In this question
For what values of $l$ and $j$ (simultaneously) is the following congruence solvable?
I do not understand how are $$x \equiv -\frac {JZ}{LX}\pmod {p^D},y \equiv -\frac {J^2YZ}{LX^2}\pmod {p^D}$$ calculated?
Also, I do not understand how is $$ xp^{s}j p^{a-b} + yp^t-l(xp^s)^2=xJp^A+yp^B-Lx^2p^C$$ this $$ -\frac {J^2Z}{LX^2}(Xp^A+Yp^B+Zp^C )\equiv 0\pmod {p^D}.$$Could someone show me the details of the calculations please?
Here is the part of the answer containing those parts:
The transformation
Let $l=Lp^U$ and $j=Jp^V$ where $LJ \not\equiv 0\pmod p$. Then let $$A=a-b+s+V,B=t,C=2s+U,D=b.$$
Theorem 2
For non-negative integers $a\ge b,s$ and $t$, the equation $$l (xp^s)^2 \equiv xp^{s}j p^{a-b} + yp^t\pmod{p^b}$$ can be solved with $xy \not\equiv 0\pmod p$ if and only if the equation $$Xp^A+Yp^B+Zp^C \equiv 0\pmod {p^D}$$ can be solved with $XYZ \not\equiv 0\pmod p$.
Proof
If the $x,y$ equation can be solved then simply take $$X=xJ,Y=y,Z=-Lx^2.$$
Conversely, suppose we have a solution of the $X,Y,Z$ equation. Since $X$ and $L$ are coprime to $p$ we can solve $$x \equiv -\frac {JZ}{LX}\pmod {p^D},y \equiv -\frac {J^2YZ}{LX^2}\pmod {p^D}.$$ Then $$ xp^{s}j p^{a-b} + yp^t-l(xp^s)^2=xJp^A+yp^B-Lx^2p^C$$ and this is $$ -\frac {J^2Z}{LX^2}(Xp^A+Yp^B+Zp^C )\equiv 0\pmod {p^D}.$$
Q1.
$LX$ and $p^D$ are coprime. Therefore there are integers $\alpha$ and $\beta$ such that $\alpha LX+\beta p^D=1$.

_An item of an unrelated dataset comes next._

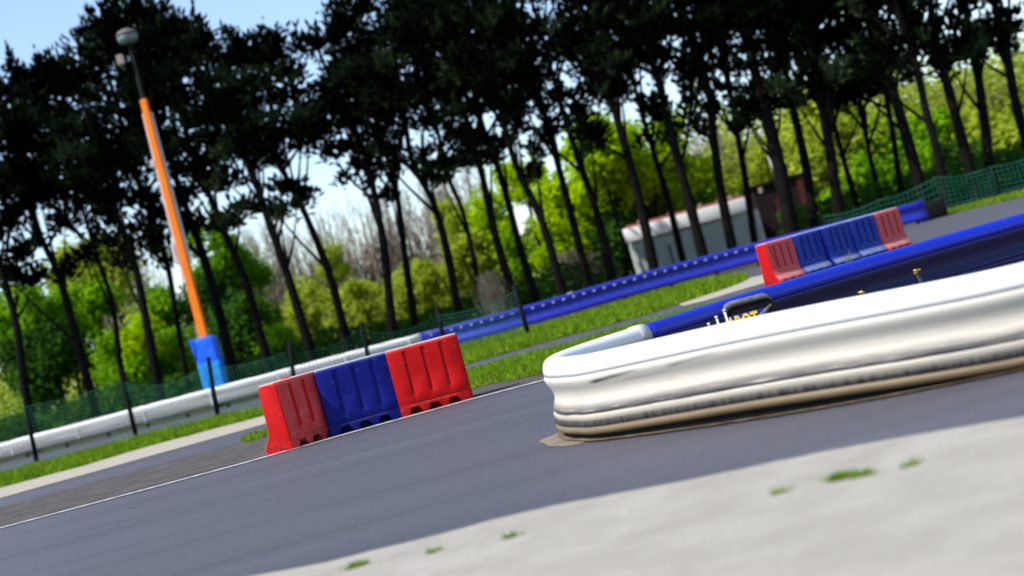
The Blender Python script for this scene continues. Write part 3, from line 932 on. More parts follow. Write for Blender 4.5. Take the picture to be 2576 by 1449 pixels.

Then $\alpha LX\equiv 1 \pmod {p^D}$ and so $-\alpha JZ LX\equiv -JZ \pmod {p^D}$. Then take $x=-\alpha JZ$.
Similarly for the other congruence.
Q2.
Substitute $j=Jp^V$ and $l=Lp^U$ into $xp^{s}j p^{a-b} + yp^t-l(xp^s)^2$ and you will obtain $xJp^{s+a-b+V}+yp^t-x^2Lp^{s+2U}=xJp^A+yp^B-Lx^2p^C.$
Now substitute the expressions $x \equiv -\frac {JZ}{LX}\pmod {p^D},y \equiv -\frac {J^2YZ}{LX^2}\pmod {p^D}$ to obtain $$-\frac {J^2Z}{LX^2}(Xp^A+Yp^B+Zp^C ),$$ where we know that $Xp^A+Yp^B+Zp^C\equiv 0 \pmod p^D$.